In their influential book "Essence of Decision: Explaining the Cuban Missile Crisis," authors Graham Allison and Philip Zelikow analyze President Kennedy's decision-making with respect to a major international crisis. They theorize that a typical cost/benefit analysis is insufficient to fully explain complicated decisions. Although there are an infinite number of valid perspectives, two additional viewpoints may eliminate many of the gaps in our understanding. The authors assert that besides the traditional cost/benefit or "rational actor" model, it's important to reflect on organizational and political viewpoints. By consciously considering all three of these primary views, we can significantly improve the fidelity and subtlety of our understanding. 

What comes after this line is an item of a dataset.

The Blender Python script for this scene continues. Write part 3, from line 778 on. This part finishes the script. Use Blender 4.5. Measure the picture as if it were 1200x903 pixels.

Beyond our typical efficiency-based analysis, balancing the pain and disruption of change against resultant gains, we should consider the bureaucratic and organizational influences on the situation, and the personal and political motivations of the decision-maker. In effect, every decision is a blend of these considerations. We are all familiar with the myriad rules and regulations we operate under, and the massive institutional resistance to change within any large organization, yet we tend to undervalue those influences. Think of the lengthy time required to properly staff a proposal through a major command, or the multitude of taskings from higher headquarters. We all recognize that these organizational influences shape our decisions, but unless we factor these considerations into our overall assessment, it is inherently skewed. 

Furthermore, we learn early in our Air Force careers the tremendous influence of interpersonal relationships. The power of networking and the positive influence of mentors cannot be overstated, but competition between peers adds a level of complexity to decision analysis. Although we pride ourselves on "service before self," political motivations are undeniable. To fully appreciate why a decision turned out the way it did, we must accurately assess the level of political influence involved and place this influence in the overall context of the other two perspectives. 

Taken together, these three distinct viewpoints form the basis for a realistic understanding of important decisions. Nevertheless, you may be asking yourself if, in our hierarchical military structure, it is wise to expend effort questioning decisions that you likely cannot change. I would encourage you to look deeper and argue that decision analysis is a critical skill for all military leaders. I say this for two reasons. First, your understanding of the commander's intent is critical to mission success. Second, and even more important, insight into an enemy commander's decision process is key to winning our nation's wars. 

So, I challenge you. When a decision seems "irrational," look a little deeper. Consider the decision maker's motivations from at least three different viewpoints. I submit that once you accurately assess a decision-maker's perspective, decisions suddenly appear very rational.